Oh yeah, there’s a sinkhole.
“So this sinkhole,” he says, “it drops about three meters down to the water. Don’t you go falling in or they’ll start taking bites of you, just like my bro’s cow last summer. Poor thing was in the water for days, had to shoot her when they finally found her, the state she was in. Poor thing.”
Being the chronically overeager child I am, I grab a far less excited looking partner and volunteer to go first, so Mr. Campleader helps lift me over the last livestock fence and leads the two of us by the hand in the pitch black forest. 
We’re being quiet, but as I blindly follow him through the trees I hear splashes, it’s the eels hearing us coming and diving back into the water below. 
Did I mention that eels can walk on land?
Their coming of age quest to return to the ocean will lead them to go for strolls on their tiny stiff fins across paths and pastures when necessary. Or basking on the edges of sinkholes in the middle of the night. 
Mr. Campleader, who apparently can see in the dark, sits me down in the dark. He whispers that I’m at the very edge of the sinkhole, so not to move at all, and helps me toss my baited hook down into the water below, the end of the string wound around my hand.
Oh, and my partner? He sits her down behind me, and has her wrap her arms around my waist.
This you see, is to prevent me, a twelve-year-old girl, from being forcefully yanked down into the sinkhole by the very eels I’m trying to catch.
This is also approximately the point when I begin to question the wisdom of this entire situation.
Mr. Campleader goes to get the resto f the girls seated around the sinkhole and I sit in the dark for a long time with my human anchor. I’m seriously considering where my life choices have led me at such an early age, when the line in my hand twitches. 
And then the line in my hand yanks.
Already hyped on “I might possibly die tonight” adrenaline, I jolt and frantically whisper for Mr. Campleader to come. I’m still supposed to be quiet, so I let the line yank at me as I stage whisper as loud as I can. Mr. Campleader hurries over and I start to pull on my line, but then it snaps slack. Mr. Campleader pulls up the frayed end for us to see in the light of his headlamp.
“Ah, see? You left her on the line too long, all her teeth sawed through the line.”
You know.
Like fish usually do to fishing line.
It’s fine.
My line’s rehooked and rebaited, I’m applauded for getting the first bite of the night and told to call sooner if it happens again. 

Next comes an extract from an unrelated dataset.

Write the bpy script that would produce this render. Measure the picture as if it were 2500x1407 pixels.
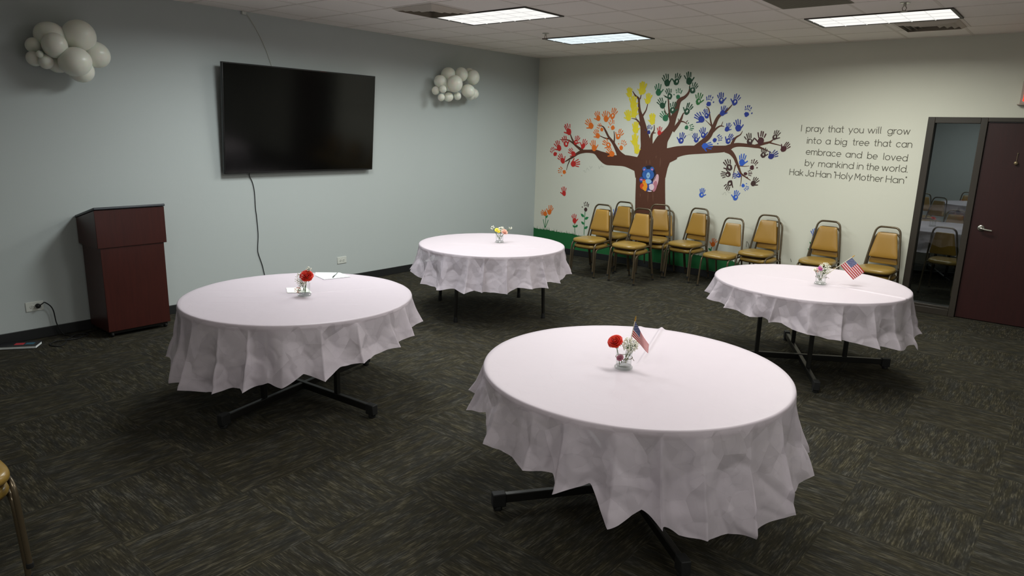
import bpy, math, random
from math import sin, cos, pi, radians
from mathutils import Vector, Matrix, noise
random.seed(7)
for o in list(bpy.data.objects):
    bpy.data.objects.remove(o)
SC = bpy.context.scene
COL = SC.collection

# ------------------------------------------------------------------ camera
H = 3.031                                    # ceiling height
CAMP = Vector((6.9578, -9.0312, 1.9199))
YAW, PITCH, ROLL, FPX = 0.6855, 0.2246, 0.0285, 1687.9
fw = Vector((-sin(YAW)*cos(PITCH), cos(YAW)*cos(PITCH), -sin(PITCH)))
rt = Vector((cos(YAW), sin(YAW), 0)); up = rt.cross(fw)
rt2 = rt*cos(ROLL)+up*sin(ROLL); up2 = up*cos(ROLL)-rt*sin(ROLL)
cam = bpy.data.cameras.new('camera'); camo = bpy.data.objects.new('camera', cam); COL.objects.link(camo)
M = Matrix((rt2, up2, -fw)).transposed().to_4x4(); M.translation = CAMP
camo.matrix_world = M
cam.sensor_width = 36; cam.lens = FPX/2500*36; cam.clip_start = .02
SC.camera = camo

# ------------------------------------------------------------------ world, exposure, lamps
SC.view_settings.view_transform = 'Standard'
SC.view_settings.look = 'None'
SC.view_settings.exposure = 0.0
SC.view_settings.gamma = 1.0
SC.view_settings.use_curve_mapping = False
w = bpy.data.worlds.new('world'); SC.world = w; w.use_nodes = True
w.node_tree.nodes['Background'].inputs[0].default_value = (.6, .7, .8, 1)
w.node_tree.nodes['Background'].inputs[1].default_value = 0.0
FT = .6096
# x, y of the near-left corner, tint, watts
LAMPS = [(1.502, -3.770, (.98, 1, .93), 38), (1.494, -1.904, (.90, 1, .99), 38), (4.624, -1.914, (.98, 1, .91), 48),
         (4.624, -3.770, (.98, 1, .94), 30), (1.502, -5.640, (.94, 1, .99), 58), (4.624, -5.640, (.98, 1, .95), 42), (7.740, -5.640, (.98, 1, .93), 20),  # last one is an unseen fill lamp, added to brighten the cloth skirts
         (7.740, -7.510, (1, 1, .95), 30), (4.624, -9.380, (1, 1, .95), 36)]  # both unseen, added as fill for the skirts facing the camera
LAMP_SPREAD = radians(166)
def lamp(x, y, tint, watts, z=H-.035, spread=LAMP_SPREAD):
    l = bpy.data.lights.new('ceiling_or_fill_lamp', 'AREA'); l.shape = 'RECTANGLE'; l.size = 2*FT-.06; l.size_y = FT-.06
    l.energy = watts; l.color = tint; l.spread = spread
    o = bpy.data.objects.new('ceiling_or_fill_lamp', l); COL.objects.link(o); o.location = (x+FT, y+FT/2, z)
    return o
for L in LAMPS: lamp(*L)
lamp(4.6, 1.5, (.95, 1, 1), 13, z=2.9); lamp(3.6, 4.2, (.9, .97, 1), 9, z=2.9); lamp(4.6, 7.2, (.9, .97, 1), 14, z=2.9)  # unseen fill lamps without fixtures, added to brighten the room beyond the glass

# ------------------------------------------------------------------ material helpers
def lin(c): return tuple((v/255/12.92 if v/255 <= .04045 else ((v/255+.055)/1.055)**2.4) for v in c)
def mat(name, rgb, rough=.6, metal=0, spec=.5, **kw):
    m = bpy.data.materials.new(name); m.use_nodes = True
    b = m.node_tree.nodes['Principled BSDF']
    b.inputs['Base Color'].default_value = (*lin(rgb), 1)
    b.inputs['Roughness'].default_value = rough; b.inputs['Metallic'].default_value = metal
    b.inputs['Specular IOR Level'].default_value = spec
    for k, v in kw.items(): b.inputs[k.replace('_', ' ')].default_value = v
    return m
class NT:
    def __init__(s, m): s.t = m.node_tree; s.b = s.t.nodes.get('Principled BSDF'); s.out = s.t.nodes.get('Material Output')
    def n(s, ty, **kw):
        nd = s.t.nodes.new('ShaderNode'+ty)
        for k, v in kw.items():
            if k in ('operation', 'data_type', 'blend_type', 'feature', 'distance', 'wave_type', 'mode', 'bands_direction', 'interpolation', 'noise_dimensions'): setattr(nd, k, v)
            else: nd.inputs[k].default_value = v
        return nd
    def l(s, a, b): s.t.links.new(a, b)
    def math(s, op, a, b=None, c=None):
        nd = s.t.nodes.new('ShaderNodeMath'); nd.operation = op
        for i, v in enumerate((a, b, c)):
            if v is None: continue
            if isinstance(v, (int, float)): nd.inputs[i].default_value = v
            else: s.l(v, nd.inputs[i])
        return nd.outputs[0]
    def mix(s, f, a, b):
        nd = s.t.nodes.new('ShaderNodeMix'); nd.data_type = 'RGBA'
        for i, v in ((0, f), (6, a), (7, b)):
            if isinstance(v, (int, float)): nd.inputs[i].default_value = v
            elif isinstance(v, tuple): nd.inputs[i].default_value = (*v, 1) if len(v) == 3 else v
            else: s.l(v, nd.inputs[i])
        return nd.outputs[2]
    def bump(s, h, strength=.2, dist=.01):
        nd = s.t.nodes.new('ShaderNodeBump'); nd.inputs['Strength'].default_value = strength; nd.inputs['Distance'].default_value = dist
        s.l(h, nd.inputs['Height']); s.l(nd.outputs[0], s.b.inputs['Normal'])
def noisy(name, rgb, rough=.8, scale=60, amt=.08, bump=.1, dist=.003, big=1.5, **kw):
    m = mat(name, rgb, rough, **kw); t = NT(m); g = t.n('NewGeometry')
    a = t.n('TexNoise', Scale=scale, Detail=4.0); t.l(g.outputs['Position'], a.inputs['Vector'])
    b2 = t.n('TexNoise', Scale=big, Detail=3.0); t.l(g.outputs['Position'], b2.inputs['Vector'])
    f = t.math('ADD', a.outputs['Fac'], b2.outputs['Fac']); f = t.math('MULTIPLY', f, .5)
    c = lin(rgb)
    t.l(t.mix(f, tuple(v*(1-amt) for v in c), tuple(min(1, v*(1+amt)) for v in c)), t.b.inputs['Base Color'])
    if bump: t.bump(a.outputs['Fac'], bump, dist)
    return m

MT = {}
MT['wall_left'] = noisy('pale_blue_grey_paint', (181, 187, 186), .75, 90, .03, .08)
MT['wall_back'] = noisy('cream_paint', (215, 214, 201), .75, 90, .03, .08)
MT['wall_other'] = noisy('grey_paint', (205, 208, 204), .8, 90, .03, .08)
MT['ceiling'] = noisy('ceiling_tile', (243, 236, 230), .95, 160, .03, .2, .003)
MT['tbar'] = mat('ceiling_bar', (226, 218, 210), .7)
MT['baseboard'] = mat('black_rubber', (26, 27, 28), .5)
MT['frame'] = noisy('dark_bronze_frame', (50, 44, 37), .45, 40, .08, 0)
MT['black'] = mat('black_plastic', (14, 14, 14), .35)
MT['screen'] = mat('tv_screen', (7, 7, 7), .12, spec=.4)
MT['blacksteel'] = mat('black_steel', (24, 23, 21), .4)
MT['rubber'] = mat('rubber', (13, 13, 13), .7)
MT['white_plastic'] = mat('white_plastic', (205, 207, 200), .4)
MT['ink'] = mat('slot', (45, 42, 38), .6)
MT['bronze'] = mat('bronze_tube', (96, 84, 66), .3, .6)
MT['vinyl'] = noisy('tan_vinyl', (156, 118, 49), .36, 300, .05, .06, .001, 9)
MT['vinylseat'] = noisy('tan_vinyl_seat', (144, 115, 54), .28, 300, .05, .06, .001, 9)
MT['board'] = mat('seat_board', (70, 46, 24), .7)
MT['edge'] = mat('table_edge', (128, 108, 92), .6)
MT['tabletop'] = mat('table_laminate', (208, 202, 198), .5)
MT['chrome'] = mat('brushed_chrome', (190, 188, 180), .28, .9)
MT['balloon'] = mat('white_latex', (238, 238, 226), .3, Subsurface_Weight=.3)
MT['paper'] = mat('paper', (235, 240, 240), .7)
MT['brass'] = mat('gold_paint', (180, 140, 60), .35, .5)
MT['stick'] = mat('stick_wood', (222, 212, 190), .6)
MT['stem'] = mat('stem_green', (88, 112, 62), .6)
MT['leaf'] = mat('leaf_green', (90, 125, 50), .5)
MT['rose'] = mat('rose_red', (214, 40, 26), .5, Subsurface_Weight=.1)
MT['pinkrose'] = mat('rose_pink', (238, 186, 168), .55)
MT['yellow'] = mat('yellow_petal', (236, 212, 60), .6)
MT['magenta'] = mat('magenta_petal', (176, 66, 150), .6)
MT['whitebud'] = mat('white_bud', (238, 236, 220), .7)
MT['mauve'] = mat('mauve_petal', (190, 120, 140), .6)
MT['twine'] = mat('twine', (120, 108, 84), .9)
MT['redemit'] = mat('exit_red', (255, 40, 20), .5, Emission_Color=(1, .05, .02, 1), Emission_Strength=1.2)
MT['signwhite'] = mat('sign_housing', (176, 160, 150), .5)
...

Now my anchor and I are much tenser now we know they’re down there. 
And it’s not too terribly long before my hand is pulled downwards again with a mighty jerk.
Mr. Campleader crashes over as my anchor and I whisper hysterically, the line getting heavier as we try to stand and I reel up the line hand over hand as quickly as I can. He reaches over with his huge Maori arms and grabs the line, powerfully yanking it up. 
There is an image forever branded in my memory, and it’s the circle of light from his headlamp illuminating a glistening and writhing length of slimy grey muscle hanging from my fishing line. For an awful and awe-inspiring moment my eel, twice as thick around as my own neck, hangs there, and then suddenly, it drops back down into the water with a splash. 
Mr. Campleader is devastated.
“I am so sorry!” he cries, grabbing his hair, “I lost you your eel! She must have been six feet long! I should have pulled it up faster, it got off the hook, it must have been nine feet long! I am so so sorry!”
I shakily tell him not to worry about it. 
I’m suddenly very grateful not to have six feet of angry eel on my hands in the middle of the night in the middle of nowhere. 
No one else gets a bite the rest of the night and we eventually pack up and head back to camp. The next morning Mr. Campleader tells us he set an eel trap downstream yesterday in case we didn’t catch anything and he holds up the trap triumphantly to show a very much alive two-foot eel inside. 
I am the only one of the girls willing to go near it, so I fish the little guy out and hold him while the others gather around. You know how some people think snakes are slimy, but they aren’t? Well, eels are slimy, really slimy. they’re coated from tip to tail in a thick layer of mucus that clings to your skin when you handle them, and soon my hands and arms are covered in the slippery clear substance.
He was actually pretty docile and I was careful to hold him right, having had countless pets in my day. Picture were taken, the others tentatively touched it while I calmly held him, and then Mr. Campleader announces brightly that its time for our next activity. He takes the eel from me, cuts its head off with his hunting knife, and then shoos us away to wash our hands.  
We spend the afternoon decorating pillowcases while said eel bleeds out, hung from a nearby tree. 
You know, normal girls camp stuff.
Later that day as we pull back into town Mr. Campleader’s brought fish and chips for everyone, with a surprise side dish of the eel, who has been battered and deepfried. 
I’ve had eel and eel sauce since then, but friends, perhaps you will understand when I tell you that I did not eat a single bite of that particular eel that day.